** Start Material **
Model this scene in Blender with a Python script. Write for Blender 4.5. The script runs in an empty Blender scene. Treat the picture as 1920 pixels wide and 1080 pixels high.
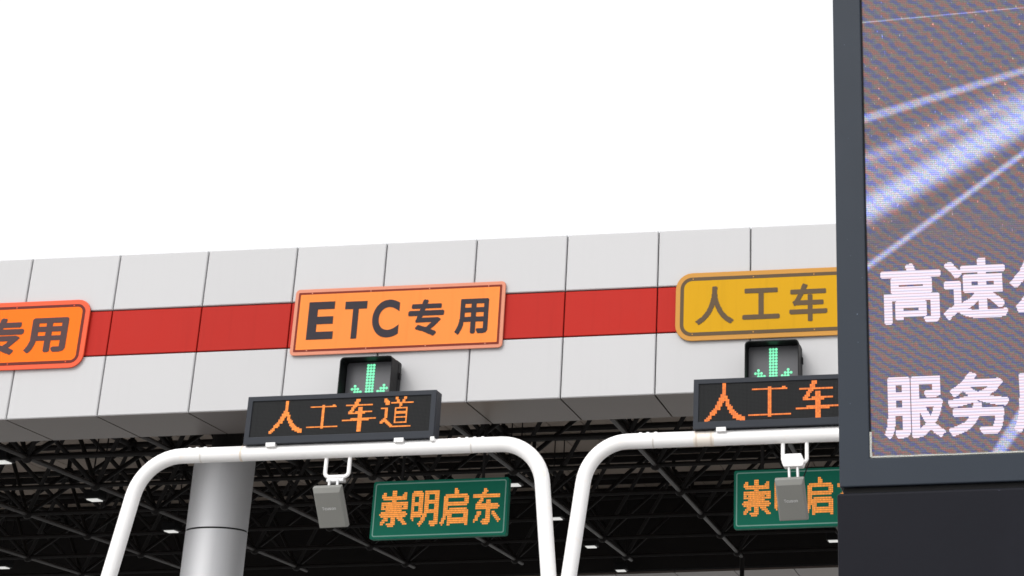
import bpy, math, random
import numpy as np
from mathutils import Vector, Matrix
random.seed(7)
sc = bpy.context.scene
COL = sc.collection
PI = math.pi

# ------------------------------------------------------------------ camera
# world: X along the canopy fascia, Y away from the viewer, Z up, metres; the
# lower edge of the fascia is H0 above the road
H0 = 7.022
F_PX, CX, CY = 3514.574, 1615.866, 16.9
YAW, PIT, ROL = -0.0725163847, 0.429286725, -0.0216445273
CAM = Vector((12.7765, -23.0476, H0 - 5.4223))
fw = Vector((math.sin(YAW) * math.cos(PIT), math.cos(YAW) * math.cos(PIT), math.sin(PIT)))
r0 = Vector((math.cos(YAW), -math.sin(YAW), 0))
u0 = r0.cross(fw)
rt = r0 * math.cos(ROL) + u0 * math.sin(ROL)
up = -r0 * math.sin(ROL) + u0 * math.cos(ROL)
cam = bpy.data.cameras.new("camera")
cam.sensor_width = 36
cam.lens = F_PX / 1920 * 36
cam.shift_x = (960 - CX) / 1920
cam.shift_y = (CY - 540) / 1920
cam.clip_start = 0.1
cam.clip_end = 5000
co = bpy.data.objects.new("camera", cam)
COL.objects.link(co)
m = Matrix((rt, up, -fw)).transposed().to_4x4()
m.translation = CAM
co.matrix_world = m
sc.camera = co

# ------------------------------------------------------------------ light
SUN_EL, SUN_AZ = math.radians(38), math.radians(202)      # azimuth clockwise from +Y: behind the viewer, to the left
EXPO = 0.38
w = bpy.data.worlds.new("World")
sc.world = w
w.use_nodes = True
nt = w.node_tree
bg = nt.nodes["Background"]
sky = nt.nodes.new("ShaderNodeTexSky")
sky.sky_type = 'NISHITA'
sky.sun_disc = False
sky.sun_elevation = SUN_EL
sky.sun_rotation = SUN_AZ
sky.air_density = 1.0
sky.dust_density = 6.0
sky.ozone_density = 1.0
hs = nt.nodes.new("ShaderNodeHueSaturation")               # overcast: nearly colourless
hs.inputs['Saturation'].default_value = 0.10
mx = nt.nodes.new("ShaderNodeMix")
mx.data_type = 'RGBA'
mx.inputs[0].default_value = 0.6
mx.inputs[7].default_value = (9.5, 9.6, 9.75, 1)            # even cloud cover
nt.links.new(sky.outputs[0], hs.inputs['Color'])
nt.links.new(hs.outputs[0], mx.inputs[6])
nt.links.new(mx.outputs[2], bg.inputs['Color'])
bg.inputs['Strength'].default_value = 0.12
sl = bpy.data.lights.new("sun", 'SUN')
sl.energy = 0.8
sl.angle = math.radians(25)
sl.color = (1.0, 0.97, 0.93)
so = bpy.data.objects.new("sun", sl)
COL.objects.link(so)
sd = Vector((math.sin(SUN_AZ) * math.cos(SUN_EL), math.cos(SUN_AZ) * math.cos(SUN_EL), math.sin(SUN_EL)))
so.rotation_euler = sd.to_track_quat('Z', 'Y').to_euler()
so.location = (0, -30, 40)
sc.cycles.filter_width = 1.6
sc.view_settings.view_transform = 'Standard'
sc.view_settings.look = 'None'
sc.view_settings.exposure = EXPO
sc.view_settings.gamma = 1
EM = 1 / 2 ** EXPO


def at(px, py, Y):
    """the point on the plane y = Y seen at pixel (px, py) of the 1920x1080 photograph"""
    d = fw + rt * ((px - CX) / F_PX) - up * ((py - CY) / F_PX)
    return CAM + d * ((Y - CAM.y) / d.y)


# ------------------------------------------------------------------ materials
class N:
    """a node socket with arithmetic"""
    def __init__(s, t, k): s.t, s.k = t, k
    def op(s, o, *a):
        n = s.t.nodes.new("ShaderNodeMath"); n.operation = o
        for i, v in enumerate((s,) + a):
            if isinstance(v, N): s.t.links.new(v.k, n.inputs[i])
            else: n.inputs[i].default_value = v
        return N(s.t, n.outputs[0])
    def __add__(s, o): return s.op('ADD', o)
    __radd__ = __add__
    def __mul__(s, o): return s.op('MULTIPLY', o)
    __rmul__ = __mul__
    def __sub__(s, o): return s.op('SUBTRACT', o)
    def __rsub__(s, o): return s * -1 + o
    def sin(s): return s.op('SINE')
    def abs(s): return s.op('ABSOLUTE')
    def frac(s): return s.op('FRACT')
    def clamp(s):
        r = s.op('ADD', 0.0); r.k.node.use_clamp = True; return r
    def step(s, a, b):
        n = s.t.nodes.new("ShaderNodeMapRange"); n.interpolation_type = 'SMOOTHSTEP'
        s.t.links.new(s.k, n.inputs[0])
        n.inputs[1].default_value = a; n.inputs[2].default_value = b
        return N(s.t, n.outputs[0])


def base(name):
    mt = bpy.data.materials.new(name); mt.use_nodes = True
    t = mt.node_tree
    return mt, t, t.nodes["Principled BSDF"]


def coords(t, kind='Object'):
    n = t.nodes.new("ShaderNodeTexCoord")
    return n.outputs[kind]


def noise(t, vec, scale, detail=4, stretch=(1, 1, 1)):
    mp = t.nodes.new("ShaderNodeMapping"); mp.inputs['Scale'].default_value = stretch
    t.links.new(vec, mp.inputs[0])
    n = t.nodes.new("ShaderNodeTexNoise"); n.inputs['Scale'].default_value = scale; n.inputs['Detail'].default_value = detail
    t.links.new(mp.outputs[0], n.inputs['Vector'])
    return N(t, n.outputs[0])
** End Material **
From the data above, count the lines where "scene" occurs and give that figure and nothing else.

● **Answer to this problem**: 2